In seeking habeas corpus relief the appellant asserts that when he was taken into custody following his escape, he was not permitted to have anything to write on or with, that he was not permitted to communicate with counsel and that this resulted in his inability to appeal from his 1957 burglary conviction. He urges that if an appeal had been taken from his burglary conviction and if it had been reversed, the life sentence on the assault charge would have been improper, that any authorized sentence would now have been served and that he is thus entitled to be released from custody.

3

At the hearing in the district court it was claimed by the appellant that he would have taken an appeal if he had been permitted to do so within the time allowed. The State takes the position that it was unlikely that any appeal was contemplated in view of appellant's plea of guilty to the burglary charge. The State presented an affidavit made by the warden of the penitentiary where the appellant was confined, stating that the appellant was not denied the opportunity of filing a notice of appeal or of seeing a lawyer. The appellant requested permission to take a deposition from the warden but the request was denied. The Attorney General for the State of Texas has filed in this Court its motion to remand or, in the alternative, for affirmance. The State, with commendable candor, admits that under the circumstances a remand would be proper so as to permit a further development of the facts. We think it appropriate that the motion to remand be granted.
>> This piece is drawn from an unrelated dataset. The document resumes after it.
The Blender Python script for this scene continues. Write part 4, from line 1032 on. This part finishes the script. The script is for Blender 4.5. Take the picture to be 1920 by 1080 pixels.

Upon an additional hearing of the cause, the appellant will have the opportunity, by deposition or otherwise, to inquire further into the knowledge of the warden with respect to the appellant's contentions and will afford both the appellant and the appellee an opportunity to adduce whatever other evidence may be available bearing upon the issues.

4

It is urged that the district court should have made findings of fact and conclusions of law. We do not find it necessary to decide, on this appeal, whether or not findings and conclusions are required in all habeas corpus cases where an evidentiary hearing has been held. We only observe that this seems to be a case where findings and conclusions would be appropriate. The motion of the appellee to remand is granted, the judgment is vacated and such further proceedings shall be held as may be proper to give effect to this opinion.

5

Judgment vacated. Motion to remand granted.